Solche Partnerschaften, meist „offene Beziehung“ genannt, werden bei uns noch immer gern mit gelebten Pornofilmen verwechselt. Jeder mit jedem und das am besten mehrmals täglich. Aber in Wirklichkeit definiert sich eine offene Beziehung nicht durch die sexuellen Interaktionen mit Dritten (diese könnten auch überhaupt nicht stattfinden!) sondern einzig und allein durch das Konzept der positiven Treue. Am konsequentesten wird das Modell der positiven Treue bei Polyamory (auch „Polyamorie“ oder „Polyamour“) gedacht und gelebt. Polyamory ist ein Beziehungsmodell, wo mit vollem Wissen und Einverständnis aller Beteiligten auch Liebesbeziehungen zu Dritten gelebt werden können. Denn auch die Liebe zu einem Dritten steht bei genauerer Betrachtung weder emotional noch sexuell in Konkurrenz zur Hauptbeziehung, sondern bereichert diese durch die konkret erlebte Differenz. Somit verstärkt das Besondere der einen Beziehung die spezielle Qualität der anderen.
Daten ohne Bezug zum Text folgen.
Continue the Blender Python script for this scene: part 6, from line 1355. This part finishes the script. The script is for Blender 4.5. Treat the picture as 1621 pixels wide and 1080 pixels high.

Gerade in letzter Zeit wenden sich immer mehr Menschen Polyamory oder anderen auf positive Treue basierenden Beziehungsmodellen zu, und so könnte dieser kurze Text ein wenig zum Verständnis dieser Zugänge beitragen. Er sollte aber auch dazu anregen, ein Thema neu zu reflektieren, welches uns von klein auf sehr einseitig serviert wurde. Am Ende gilt aber immer, wie der alte Fritz schon sagte, jeder soll nach seiner Fasson selig werden.